Shira Waldman, who has four children, two currently in high school in the OCDSB, told CTV News in an interview before the meeting that her kids felt significant antisemitism in classrooms starting as far back as 2018. Her children faced harassment because of their identity, including being subjected to references of Holocaust gas chambers and of Hitler returning.

"Peers who would throw money on the floor and say 'your're a Jew aren't you going to pick it up?'" she told CTV News.

Waldman says she even filed a police report against one student, who threatened her child on social media. She says her youngest was forced to transfer schools.

"I faced antisemitism myself in the 80's and I had hoped that my children would never have to deal with that – it leaves lasting scars," Waldman said.

"The school board is not taking Jewish parents seriously and they're not doing enough to protect our kids. Their whole basis is that kids should feel free to identify with who they are, and that doesn't apply to Jewish kids."

Parents at the meeting are asking the OCDSB to establish mandatory antisemitism training for all staff members and for the board to adopt the International Holocaust Remembrance Alliance (IHRA) definition of antisemitism.

"The government has adopted it, now its time for the schools to do the same," Waldman said.

The OCDSB said in a statement Wednesday it has not taken a formal position on the IRHA definition of antisemitism.

"In recent years we have received various perspectives from parents, students, staff and community members regarding this topic," the board said. "We condemn all forms of hate and discrimination against students, staff or members of our community. At the OCDSB, staff are required to address incidents of hate or discrimination promptly, which is outlined in policies and procedures including our human rights policy and code of conduct."

David Sachs, the community relations and antisemitism specialist of the Jewish Federation of Ottawa, says antisemitism has become a "crisis" and becoming "the norm" within the Ottawa public school system.

"What we're finding with kids is a universal sentiment across Ottawa that they're afraid to even be known that they're Jewish at their schools," Sachs said.

"What we want to do today is raise awareness and focus the Board of Trustees on antisemitism. I think we have some really good leaders within the system who want to make a difference, but this is such a massive problem and it takes institutional will. We have not seen that from the trustees."

Director of Education Pino Buffone thanked the speakers for sharing their experiences.

"I'd like to start just by acknowledging with reflection and regret the lived experiences that I think that our students our staff and our families continue to experience in a tremendously difficult time, globally," said Buffone. "It is true, as Miss Freedhoff shared online, we are on a learning journey and it is a struggle for us. There's no question about that... It is a work in progress for us. We will continue to work at it and we will continue to reach out to community partners that are trusted for us in providing us with great advice on this very difficult time globally but locally as well."

Ottawa police reported a 19 per cent increase in hate-motivated crimes in 2023, with Jewish residents targeted more than any other group. In early 2023, trustees voted to hire a Jewish equity coach with Brian Kom currently serving in the role.

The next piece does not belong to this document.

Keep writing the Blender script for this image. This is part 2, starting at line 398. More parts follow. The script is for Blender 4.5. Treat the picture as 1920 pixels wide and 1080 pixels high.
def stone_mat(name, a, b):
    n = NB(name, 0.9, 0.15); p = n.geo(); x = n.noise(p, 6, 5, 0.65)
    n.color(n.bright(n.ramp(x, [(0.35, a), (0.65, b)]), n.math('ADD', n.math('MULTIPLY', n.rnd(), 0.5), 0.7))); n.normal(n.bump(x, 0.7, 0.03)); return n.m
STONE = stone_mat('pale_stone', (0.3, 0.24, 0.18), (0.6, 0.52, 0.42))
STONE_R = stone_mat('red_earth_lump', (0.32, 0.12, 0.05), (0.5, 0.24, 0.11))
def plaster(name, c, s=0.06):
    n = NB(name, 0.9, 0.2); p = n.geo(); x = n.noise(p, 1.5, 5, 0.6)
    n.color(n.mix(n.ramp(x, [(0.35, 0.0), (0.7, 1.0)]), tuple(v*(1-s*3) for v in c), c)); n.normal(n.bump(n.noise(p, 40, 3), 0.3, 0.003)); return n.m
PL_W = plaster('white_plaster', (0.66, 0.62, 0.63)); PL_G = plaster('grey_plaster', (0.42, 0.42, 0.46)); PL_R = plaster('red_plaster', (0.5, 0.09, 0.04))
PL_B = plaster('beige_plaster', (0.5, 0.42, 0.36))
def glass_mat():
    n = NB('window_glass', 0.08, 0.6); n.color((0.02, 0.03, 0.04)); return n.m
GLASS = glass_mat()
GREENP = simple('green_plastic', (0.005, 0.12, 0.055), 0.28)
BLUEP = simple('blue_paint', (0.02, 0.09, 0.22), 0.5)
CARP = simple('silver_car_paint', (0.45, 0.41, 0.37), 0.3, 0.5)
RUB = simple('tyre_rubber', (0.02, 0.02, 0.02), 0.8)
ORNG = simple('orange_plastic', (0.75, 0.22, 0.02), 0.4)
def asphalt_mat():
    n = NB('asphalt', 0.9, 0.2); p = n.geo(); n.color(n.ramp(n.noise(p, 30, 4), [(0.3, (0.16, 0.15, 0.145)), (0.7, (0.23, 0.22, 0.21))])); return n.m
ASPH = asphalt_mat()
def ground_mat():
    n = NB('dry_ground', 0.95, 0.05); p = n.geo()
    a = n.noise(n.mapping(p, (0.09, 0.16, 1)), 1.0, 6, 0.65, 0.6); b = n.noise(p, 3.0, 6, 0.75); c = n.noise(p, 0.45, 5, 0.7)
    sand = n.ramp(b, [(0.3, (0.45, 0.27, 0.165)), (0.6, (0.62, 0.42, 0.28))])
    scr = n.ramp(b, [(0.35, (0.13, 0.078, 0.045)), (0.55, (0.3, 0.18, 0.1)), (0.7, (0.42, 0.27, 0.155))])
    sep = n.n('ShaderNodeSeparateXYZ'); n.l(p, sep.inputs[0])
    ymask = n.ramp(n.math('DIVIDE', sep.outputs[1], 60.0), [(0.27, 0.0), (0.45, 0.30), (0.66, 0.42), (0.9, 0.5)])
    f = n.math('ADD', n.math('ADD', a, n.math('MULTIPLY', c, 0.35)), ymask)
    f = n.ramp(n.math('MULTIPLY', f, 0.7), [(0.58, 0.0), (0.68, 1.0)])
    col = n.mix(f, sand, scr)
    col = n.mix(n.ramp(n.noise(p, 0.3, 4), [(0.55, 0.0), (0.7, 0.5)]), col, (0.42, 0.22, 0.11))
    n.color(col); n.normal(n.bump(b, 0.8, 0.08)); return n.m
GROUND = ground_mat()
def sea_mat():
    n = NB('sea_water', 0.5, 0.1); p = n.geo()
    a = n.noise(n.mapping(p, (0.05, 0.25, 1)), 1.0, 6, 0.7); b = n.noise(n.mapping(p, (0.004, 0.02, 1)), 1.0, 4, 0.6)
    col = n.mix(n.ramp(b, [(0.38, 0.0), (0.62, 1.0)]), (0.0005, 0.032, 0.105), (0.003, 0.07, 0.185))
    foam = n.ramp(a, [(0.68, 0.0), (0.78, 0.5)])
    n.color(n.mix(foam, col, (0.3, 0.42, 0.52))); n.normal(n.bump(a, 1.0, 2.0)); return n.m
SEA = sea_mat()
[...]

The OCDSB said it is taking "a number of measures" to address hate in its schools. 

"For example, our training and professional development for school leaders, senior staff and trustees over the past two years has included workshops with the Canadian Anti-Hate Network and antisemitism-specific learning delivered by leaders within the Jewish community. This school year, we also launched an ‘anti-hate toolkit’ to train and support staff to prevent and address any incidents. This work will continue into the new school year, including professional learning sessions for staff across a number of employee groups," the statement said. 

"We have also expanded our anonymous Safe Schools Reporting Tool to all schools, so students can report concerns if they do not feel comfortable coming forward."

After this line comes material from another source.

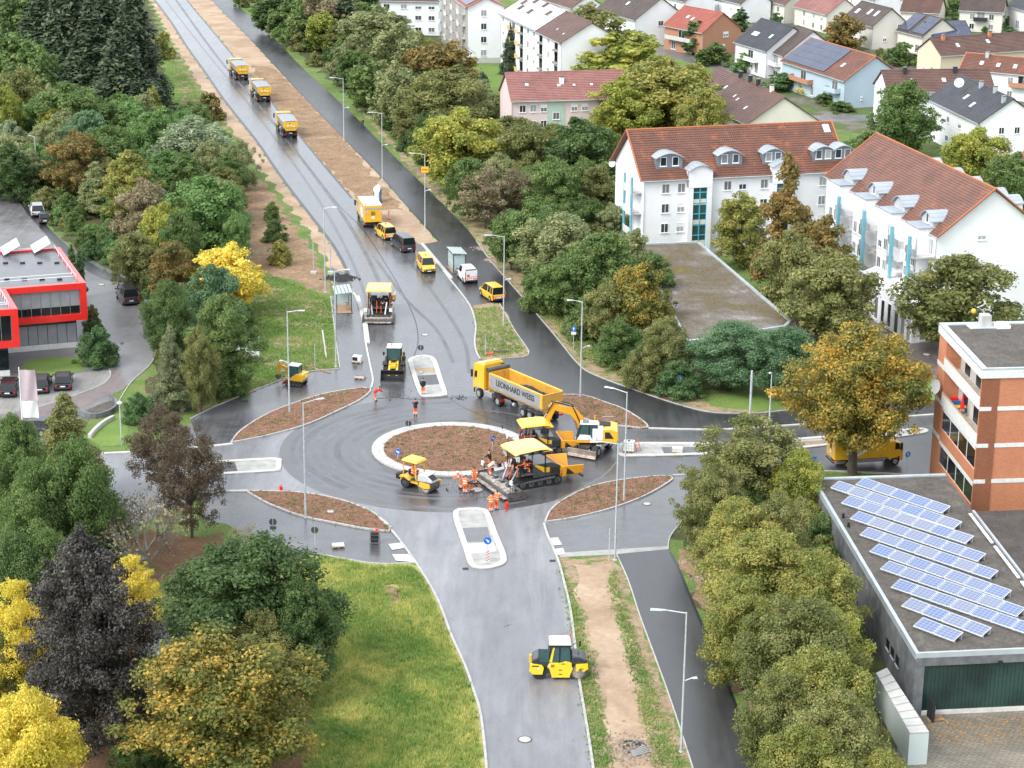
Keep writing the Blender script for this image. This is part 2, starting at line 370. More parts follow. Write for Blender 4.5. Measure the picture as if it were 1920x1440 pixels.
# left carriageway edges (photo points)
LW = [(262, -45), (290, 0), (320, 40), (350, 87), (383, 133), (420, 187), (480, 263), (510, 307), (543, 353), (587, 410), (610, 440), (628, 465), (642, 490), (655, 517), (662, 550), (667, 557), (680, 602), (685, 640), (692, 677), (699, 712)]
LE = [(318, -45), (350, 0), (400, 60), (427, 93), (470, 145), (513, 197), (560, 253), (607, 310), (660, 372), (700, 402), (747, 433), (790, 460)]
K1 = [(790, 460), (815, 490), (840, 520), (868, 555), (884, 580), (892, 612), (890, 640), (893, 660), (900, 674)]
RW = [(365, -45), (400, 2), (467, 70), (550, 160), (633, 247), (717, 333), (767, 390), (823, 452)]
RE = [(390, -45), (433, 0), (500, 57), (567, 127), (660, 213), (733, 287), (800, 353), (867, 420), (893, 452), (922, 492), (960, 535), (1000, 582), (1040, 629), (1086, 685), (1121, 706), (1203, 736), (1276, 760), (1338, 774), (1419, 775), (1462, 771), (1500, 767), (1600, 758), (1760, 748), (1900, 740)]
SW_ = [(465, 920), (540, 922), (600, 929), (650, 940), (700, 962), (735, 996), (779, 1055), (819, 1122), (847, 1194), (871, 1247), (888, 1295), (900, 1335), (908, 1395), (913, 1460), (914, 1560)]
SE_ = [(1020, 982), (1026, 1003), (1046, 1050), (1059, 1098), (1071, 1153), (1086, 1275), (1098, 1348), (1112, 1440), (1124, 1560)]
z1, z2, z3, z4, z5, z6 = .006, .012, .018, .024, .030, .036
# woodland floor under the trees
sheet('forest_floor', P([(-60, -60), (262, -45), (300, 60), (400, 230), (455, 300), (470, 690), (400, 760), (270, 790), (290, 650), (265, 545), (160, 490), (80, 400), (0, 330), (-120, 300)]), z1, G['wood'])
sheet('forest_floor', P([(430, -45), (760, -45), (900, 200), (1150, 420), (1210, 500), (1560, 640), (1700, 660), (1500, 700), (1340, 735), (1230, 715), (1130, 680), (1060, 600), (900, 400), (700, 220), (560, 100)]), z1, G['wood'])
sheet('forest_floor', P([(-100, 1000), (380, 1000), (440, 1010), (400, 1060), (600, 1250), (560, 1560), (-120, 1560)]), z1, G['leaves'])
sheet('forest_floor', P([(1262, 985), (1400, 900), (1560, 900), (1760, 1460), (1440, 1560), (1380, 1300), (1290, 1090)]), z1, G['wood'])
sheet('sand', C(LE[:11])+C([(747, 433), (790, 460)])[1:]+C([(823, 452)]+RW[::-1][1:]), z1, G['sand'], 'structure')
sheet('sand', P([(590, 200), (640, 250), (700, 330), (760, 392), (700, 395), (640, 345), (560, 255), (500, 180), (470, 120), (520, 130)]), z1+.003, G['sandwet'])
sheet('sand', C([(252, -45), (281, 0), (309, 52), (347, 118), (385, 178), (428, 236), (462, 285), (495, 326), (530, 368), (560, 410), (588, 450), (612, 490), (627, 540), (640, 560)])+C(LW[::-1][5:]), z1, G['sand'])
sheet('thin_grass', C([(470, 330), (520, 372), (560, 430), (600, 490), (618, 540), (625, 600), (637, 690), (560, 710), (470, 740), (365, 785), (430, 690), (450, 560), (452, 430)]), z1+.002, G['field'])
sheet('dirt', C([(462, 330), (500, 350), (560, 440), (600, 500), (612, 545), (560, 530), (490, 520), (460, 580), (452, 690), (444, 690), (452, 560), (455, 430)]), z2, G['sandwet'])
sheet('verge', C([(300, 60), (347, 118), (385, 178), (428, 236), (462, 285), (470, 330), (430, 300), (380, 240), (330, 230), (312, 150), (300, 90)]), z1+.001, G['field'])
sheet('lawn', C([(302, 90), (322, 120), (338, 170), (335, 225), (318, 225), (314, 160)]), z2, G['lawn'])
# roads
road_poly = C(LW)+P([(696, 728), (720, 800), (960, 800), (935, 700), (900, 674)])[0:]+C(K1[::-1])[1:]+C(LE[::-1])[1:]
sheet('road', road_poly, z3, G['road'])
sheet('road', C(RW)+P([(790, 460)])+C(K1)[1:]+P([(925, 690), (960, 740), (1060, 738), (1130, 752), (1205, 788), (1220, 803), (1360, 806), (1500, 797), (1900, 780)])+C(RE[::-1]), z2, G['dark'])
ctr = at(846, 843)
def ringpts(r, n=72, c=ctr): return [Vector((c.x+r*math.cos(2*PI*i/n), c.y+r*math.sin(2*PI*i/n), 0)) for i in range(n)]
sheet('road', C(SW_)+C(SE_[::-1])+P([(1000, 900), (600, 900)]), z3, G['old'])
sheet('road', P([(1140, 790), (1218, 803), (1355, 806), (1500, 797), (1750, 775), (2100, 745), (2150, 900), (1760, 893), (1560, 884), (1300, 888), (1261, 892), (1180, 898), (1090, 918), (1060, 850)]), z3+.001, G['ring'])
sheet('road', P([(460, 830), (433, 833), (370, 838), (300, 845), (200, 850), (60, 860), (-120, 870), (-140, 1010), (170, 1000), (280, 975), (390, 925), (462, 920), (620, 925), (640, 800)]), z3+.002, G['old'])
sheet('road', ringpts(18.0), z4, G['ring'])
sheet('road', P([(345, 800), (420, 770), (560, 720), (690, 690), (780, 720), (960, 715), (1060, 738), (1140, 755), (1225, 800), (1300, 850), (1290, 900), (1240, 925), (1180, 955), (1100, 978), (1022, 992), (900, 1040), (780, 1058), (690, 1010), (560, 975), (470, 935), (360, 930)]), .002, G['old'])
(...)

The school board said it recognizes the challenges students experience related to identity and in recent years it has been working to improve supports for students, such as the introduction of equity-related positions to support staff and arranging identity-based support groups to allow students to connect with one another.

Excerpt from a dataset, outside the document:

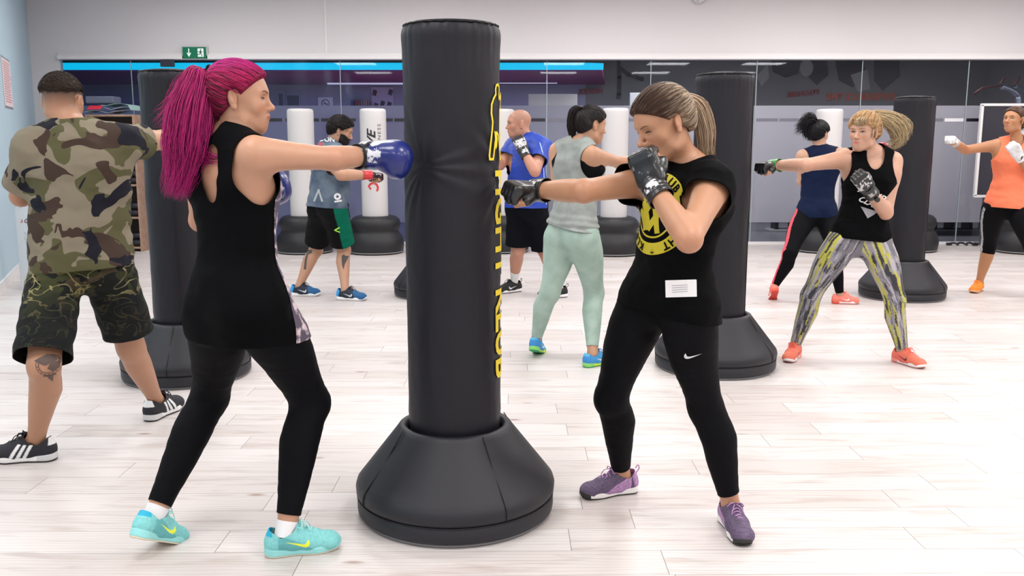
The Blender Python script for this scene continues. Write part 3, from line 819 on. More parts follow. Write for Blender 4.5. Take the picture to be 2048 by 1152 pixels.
SWOOSH = [(0, .80), (-.05, .45), (-.02, .12), (.10, -.02), (.26, .05), (1.0, .82), (.30, .36), (.16, .34), (.09, .45), (.06, .62)]
def shoe_mesh(st, h):
    """one right shoe in its own frame: ankle above the origin, toe towards +y, standing on z = 0"""
    up = [bone((0, -.040, .050), (0, .02, .062), (.034, .036), k=.02), bone((0, .02, .066), (0, .085, .050), (.038, .036), k=.03, lat=(1, 0, 0), sx=(.9, 1.1)),
          bone((0, .085, .045), (-.003, .152, .036), (.036, .028), k=.03, lat=(1, 0, 0), sx=(1.12, 1.2)), ell((0, -.048, .045), (.033, .030, .052), k=.02),
          ell((-.003, .165, .034), (.038, .034, .024), k=.02), bone((0, -.006, .06), (0, -.004, .13), (.043, .047), k=.02, lat=(0, 1, 0), sx=(1.25, 1.25)),
          bone((-.002, .02, .03), (.0, .15, .03), (.03, .034), k=.02, lat=(1, 0, 0), sx=(1.15, 1.25))]
    P, Q = surf(up, h, it=2); T = tris(Q)
    col_h = np.interp(P[:, 1], (-.085, -.055, -.02, .02, .045, .075), (.112, .100, .078, .092, .118, .135))
    P, T = clip_tris(P, T, np.minimum(col_h-P[:, 2], P[:, 2]-.016))
    C = np.tile(np.array(st['base'], float), (len(P), 1)); y, z, x = P[:, 1], P[:, 2], P[:, 0]
    if 'toe' in st: C[(y > st.get('toe_y', .10)-.3*(z-.03))] = st['toe']
    if 'heel' in st: C[(y < -.045+.25*(z-.05))] = st['heel']
    if 'panel' in st: m = (y > -.03) & (y < .10-.5*(z-.03)) & (z < .02+.55*(.11-y)) & (z < .085); C[m] = st['panel']
    if 'knit' in st: C *= (1+st['knit']*(vnoise(P*np.array([40, 260, 260]), 1, 5)-.5))[:, None]
    if 'tongue' in st: C[(np.abs(x) < .016) & (y > .0) & (y < .10) & (z > .06)] = st['tongue']
    if st.get('swoosh') is not None:
        u, v = (y-.078)/-.085, (z-.036)/.036
        m = in_poly(u, v, SWOOSH) & (np.abs(x) > .018); C[m] = st['swoosh']
    if st.get('stripes') is not None:
        for i in range(3):
            y0 = .085-i*.026; m = (np.abs(y-(y0-.62*(z-.03)+.0)) < .0075) & (z < .082) & (np.abs(x) > .016); C[m] = st['stripes']
        C[(y < -.058) & (z > .072)] = st['stripes']
    if 'tab' in st: C[(y < -.05) & (z > .083)] = st['tab']
    upper = (P, T, C)
    def sole(lo, hi, g, toe):
        def f(X, Y, Z):
            d = None
            for (ax_, ay, ar, bx, by, br) in ((0, -.042, .036, .001, .03, .031), (.001, .03, .031, 0, .11, .046), (0, .11, .046, -.005, .160, .038)):
                ba = (bx-ax_, by-ay); L = ba[0]**2+ba[1]**2; t = np.clip(((X-ax_)*ba[0]+(Y-ay)*ba[1])/L, 0, 1)
                q = np.sqrt((X-ax_-t*ba[0])**2+(Y-ay-t*ba[1])**2)-(ar+(br-ar)*t)-g
                d = q if d is None else np.minimum(d, q)
            sp = np.maximum(Y-.13, 0)**2*2.6*toe+np.maximum(-Y-.05, 0)**2*3+Z*0
            hh = hi+np.maximum(-Y-.0, 0)*.10
            dz = np.maximum(lo+sp-Z, Z-hh-sp*.6)
            r = .005; a = np.maximum(d+r, 0); b = np.maximum(dz+r, 0)
            return np.sqrt(a*a+b*b)+np.minimum(np.maximum(d+r, dz+r), 0)-r
        return [Prim(np.array([-.07, -.10, -.01]), np.array([.07, .22, .06]), f, .002, 'add')]
    P1, Q1 = surf(sole(.006, .030, .003, 1), h, it=1); c1 = np.tile(np.array(st['sole'], float), (len(P1), 1))
    if 'sole_toe' in st: c1[P1[:, 1] > .165] = st['sole_toe']
    if 'sole_heel' in st: c1[P1[:, 1] < -.01] = st['sole_heel']
    P2, Q2 = surf(sole(0, .008, .001, 1), h, it=1); c2 = np.tile(np.array(st['bottom'], float), (len(P2), 1))
    mid = (np.concatenate([P1, P2]), np.concatenate([Q1, Q2+len(P1)]), np.concatenate([c1, c2]))
    return upper, mid
_SH = {}
def shoe(f, s, st, h):
    key = (id(st), h)
    if key not in _SH: _SH[key] = shoe_mesh(st, h)
    (P, T, C), (P1, Q1, C1) = _SH[key]
    k = f.shoek; mir = np.array([1 if s == 'r' else -1, 1, 1])
    R = np.stack([np.cross(f.footd[s], f.footu[s]), f.footd[s], f.footu[s]], 1)
    o = f.J['a'+s]-f.footu[s]*.088*k
    W = lambda p: (np.asarray(p)*mir*k)@R.T+o
    fl = (lambda t: t[:, ::-1]) if s == 'l' else (lambda t: t)
    up = link('shoe', mesh_np('shoe', W(P), fl(T), C), SHOE, f.root, world=True)
    md = up.modifiers.new('thickness', 'SOLIDIFY'); md.thickness = .003; md.offset = -1; md.use_even_offset = False
    link('sole', mesh_np('sole', W(P1), fl(Q1), C1), SOLE, up, world=True)
    bm = bmesh.new()
    ys = (.045, .060, .075, .090, .103)
    for i, y in enumerate(ys):
        z = np.interp(y, (.04, .11), (.113, .082))-.002
        add_tube(bm, smooth_pts([W((-.021, y, z-.016)), W((-.012, y+.006*(i % 2), z-.002)), W((0, y+.003, z+.003)), W((.012, y+.006*(1-i % 2), z-.002)), W((.021, y, z-.016))], 3), .0024*k, 5)
    for sg in (-1, 1):
        add_tube(bm, smooth_pts([W((0, .045, .118)), W((sg*.02, .058, .125)), W((sg*.034, .052, .108)), W((sg*.022, .040, .110)), W((0, .045, .118))], 4), .0022*k, 5)
        add_tube(bm, smooth_pts([W((0, .045, .118)), W((sg*.016, .075, .112)), W((sg*.026, .088, .088))], 4), .0021*k, 5)
    link('laces', bm_mesh('laces', bm, True), st['lace'], up, world=True)
    if st.get('loop'):
        bm = bmesh.new(); add_tube(bm, smooth_pts([W((0, -.072, .085)), W((0, -.086, .105)), W((0, -.080, .122)), W((0, -.068, .108))], 4), .004*k, 6, flat=.5)
        link('pull_tab', bm_mesh('pull_tab', bm, True), st['lace'], up, world=True)
    if st.get('sock') is not None:
        a, n = f.J['a'+s], f.J['n'+s]; d = unit(n-a); top = st['sock'][1]
        pr = [bone(a-d*.03, a+d*.22, np.array((.0325, .0330, .040, .048))*f.S/1.75*f.limb*f.calf, k=.01)]
        cloth('sock', pr, .0035, lambda P: np.minimum(top-(P-a)@d, (P-a)@d+.020), .006, st['sock'][0], f.root, thick=.002)
    return up
def boxing_glove(f, s, pal, h=.004):
    w, d, n, t = hand_frame(f, s); k = 1.0; fd = unit(w-f.J['e'+s])
    P = lambda a, b, c: w+(d*a+t*b+n*c)
    R = np.stack([t, d, n], 1)
    pr = [bone(w-fd*.035, w, (.046, .044), k=.02), bone(w, P(.035, 0, 0), (.044, .043, .046), k=.02, lat=t, sx=1.1), ell(P(.078, 0, .014), (.058, .056, .046), R, k=.03),
          ell(P(.100, -.003, -.005), (.057, .042, .056), R, k=.03), ell(P(.085, 0, -.036), (.050, .040, .032), R, k=.02),
          bone(P(.035, .045, -.004), P(.072, .060, -.018), (.022, .025), k=.016), bone(P(.072, .060, -.018), P(.105, .052, -.030), (.025, .021), k=.01)]
    pr.append(bone(P(.055, -.06, -.066), P(.055, .07, -.066), (.006, .006), k=.02, op='sub'))
    warp = lambda Q: .0012*np.sin(((Q-w)@d)*260)*(((Q-w)@d) < .03)
    V, Q = surf(pr, h, 0, warp, it=2)
    u, b, c = (V-w)@d, (V-w)@t, (V-w)@n
    C = np.tile(np.array(pal['main'], float), (len(V), 1))
    C[u < .004] = pal['cuff']; m = (u > .004) & (u < .046) & (fbm(V, 60, 4, 2) > .50) & (c > -.02); C[m] = pal['mark']
    g = link('boxing_glove', mesh_np('boxing_glove', V, Q, C), GLOVE, f.root, world=True)
    bm = bmesh.new()
    f1 = unit(np.cross(fd, n)); f2 = np.cross(f1, fd)
    for uu in (-.062, -.006):
        ring = [w+fd*uu+f1*.041*math.cos(a)*(1 if uu < -.03 else 1.13)+f2*.041*math.sin(a)*(1 if uu < -.03 else 1.1) for a in np.linspace(0, 2*PI, 25)]
        add_tube(bm, ring, .0035, 6, cap=False)
    link('cuff_piping', bm_mesh('cuff_piping', bm, True), pal['pipe'], g, world=True)
    return g
def grappling_glove(f, s, pal, h=.003):
    w, d, n, t = hand_frame(f, s); k = f.S/1.75*(.93 if f.sex == 'f' else 1.02)*f.handk
    P = lambda a, b, c: w+(d*a+t*b+n*c)*k
    R = np.stack([t, d, n], 1)
    pr = hand_prims(f, s, .0045, 'glove')+[rbox(P(.093, 0, .008), np.array([.043, .022, .014])*k, R, rad=.012, k=.01),
         rbox(P(.062, 0, .014), np.array([.038, .028, .010])*k, R, rad=.009, k=.006)]
    for i in range(4):
        b = (.031, .0105, -.010, -.030)[i]; pr.append(bone(P(.104, b, .004), P(.112, b, -.022), (.0135*k, .0115*k), k=.004))
    V, Q = surf(pr, h, 0, it=1); u, b, c = (V-w)@d/k, (V-w)@t/k, (V-w)@n/k
    C = np.tile(np.array(pal['main'], float), (len(V), 1))
    C[(c < -.012) & (u < .085)] = pal.get('palm', pal['main'])
    m = (c > .004) & (u > .030) & (u < .088) & (fbm(V, 75, 4, 2) > .53); C[m] = pal['mark']
    T = tris(Q); keep = np.minimum(.128-u, u+.02)
    V2, T2 = clip_tris(V, T, keep)
    C2 = np.tile(np.array(pal['main'], float), (len(V2), 1)); u, c = (V2-w)@d/k, (V2-w)@n/k
    C2[(c < -.012) & (u < .085)] = pal.get('palm', pal['main'])
    C2[(c > .004) & (u > .030) & (u < .088) & (fbm(V2, 75, 4, 2) > pal.get('mk', .56))] = pal['mark']
    g = link('fingerless_glove', mesh_np('fingerless_glove', V2, T2, C2), GLOVE, f.root, world=True)
    fd = unit(w-f.J['e'+s]); t2 = unit(t-fd*(t@fd)); n2 = np.cross(fd, t2); n2 = n2 if n2@n > 0 else -n2
    st = [bone(w-fd*.058, w, (.0385*k, .0345*k), k=.01, lat=t2, sx=1.12), bone(w, P(.012, 0, 0), (.0345*k, .0335*k), k=.01, lat=t, sx=1.15)]
    V, Q = surf(st, h, 0, lambda A: .0008*np.sin(((A-w)@fd)*420), it=1); u = (V-w)@fd/k
    T = tris(Q); V, T = clip_tris(V, T, np.minimum(u+.058, .018-u))
    u, b, c = (V-w)@fd/k, (V-w)@t2/k, (V-w)@n2/k
    C = np.tile(np.array(pal['strap'], float), (len(V), 1))
    C[(np.abs(u+.02) < .014) & (np.abs(b) < .024) & (c > 0) & (fbm(V, 110, 8, 2) > .48)] = pal['smark']
    so = link('wrist_strap', mesh_np('wrist_strap', V, T, C), GLOVE, g, world=True)
    md = so.modifiers.new('thickness', 'SOLIDIFY'); md.thickness = .003; md.offset = -1
    return g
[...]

"In addition, we have just conducted our 2024 Valuing Voices: Identity Matters Student Survey of all students across the district. This survey explores issues of identity and school climate. The data gathered will help to address a variety of areas, including safety, bullying, learning and student achievement. Finally, OCDSB staff works closely with faith leaders and community organizations to communicate concerns and navigate challenging situations together," the OCDSB said.